02 February 2009

This article is excerpted from Abraham Lincoln: A Legacy of Freedom, published by the Bureau of International Information Programs. View the entire book (PDF, 5.48 MB).
By: Eileen Mackevich
Eileen Mackevich is executive director of the Abraham Lincoln Bicentennial Commission. She is the co-founder of the Chicago Humanities Festival and was its president from 1989 to 2005. She has been a broadcast journalist at the Chicago affiliate of National Public Radio and was deputy director of the Illinois Humanities Council.
Among history’s heroes, Abraham Lincoln stands out as THE American original. Born to unaspiring parents on the hard-scrabble frontier, his meteoric rise was never less than inspiring. Lincoln continued to grow and remake himself anew throughout his lifetime.
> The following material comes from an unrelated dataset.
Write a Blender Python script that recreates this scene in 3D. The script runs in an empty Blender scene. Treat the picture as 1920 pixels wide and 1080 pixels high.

Even 200 years later, we seek his guidance. In truth, we can do no better than to emulate our 16th president: a man of dogged, so very American, ambition, but also one whose resolve was always tempered by an unswerving determination never to compromise his personal integrity.
Never boring, our Lincoln. He is a simple man, a complex man, a roustabout, a jokester, a recluse, a man of action, a visionary. Just when we think we understand him, he eludes us. He is not a man to be pigeon-holed. There is a Lincoln for all seasons and all reasons.
Scholars find rich soil in Lincoln’s many manifestations. They debate the substance of his life and the larger meaning of his tragic death. How did his views on race evolve? Why did he move so cautiously on emancipation? Was he moved only by the imperative of battlefield success and the consequent need to gather support from abroad? When did he embrace the idea of full citizenship for the former slaves? Would his Reconstruction plan have successfully reunited North and South while ensuring the former slaves their full legal equality?
Only Lincoln could have steered us from the tragic course of race relations that followed his death. As John Hope Franklin, the African-American scholar often called the dean of American historians, put it, “Of all the American presidents, only Lincoln stayed up nights worried about the fate of my people.”
While Lincoln today enjoys the near-universal esteem of his countrymen, during his lifetime he was hardly a man for all seasons and all reasons. Many southerners and abolitionists disliked him. Frederick Douglass, the former slave turned abolitionist author, editor, and political reformer (also the most admired man in England), faulted Lincoln for failing to act swiftly on emancipation. Douglass felt that Lincoln was too solicitous of the slave-holding border states that refrained from joining the southern rebellion. Only later did Douglass perceive Lincoln’s political artistry: The president, he came to understand, was a masterfully pragmatic politician who knew just how fast and how far he could push the American people toward abolition.
Ever anxious to learn, Lincoln invited outspoken people to the White House. He respected their honesty. Douglass was one. Another was Anna Dickinson, a Quaker activist abolitionist, women’s rights advocate, and intense Lincoln admirer. But she turned against Lincoln because he would not support her charge of treason against the pompous, politically scheming General George B. McClellan. Lincoln listened respectfully to Americans of different stripes, from Negro abolitionists to Quaker activists, to the talented, high-powered individuals he included in his cabinet, to his political rivals — but the important decisions always were Lincoln’s alone. As a leader, Lincoln moved deliberately, always testing the prevailing political winds. He changed his mind often. He was, in the modern jargon of the distinguished historian James Horton, the ultimate “flip-flopper.” But the great social scientist W.E.B. Du Bois may have reached the essential truth when he called Lincoln “big enough to be inconsistent.”
My great attraction to Lincoln rests on his nobility of character, his “self-making” in the larger 19th-century sense described by historian John Stauffer. Because his thought was deeply grounded in a belief in equality and in the ideals of freedom, we can imagine all things from Lincoln. He might have solved the race problem; he might have extended female suffrage. He is, more than any other, the American hero.
On a sunny spring day shortly before his assassination, Abraham and his wife, Mary Todd Lincoln, took a carriage ride. The war was over. Optimism reigned. Abe contemplated the future. After his presidency, Lincoln told his wife, he hoped they would travel to Europe and beyond. That was not to be. But in the larger sense, Abraham Lincoln has traveled the world — his belief that the common man can make himself anew is inspiration enough for us all.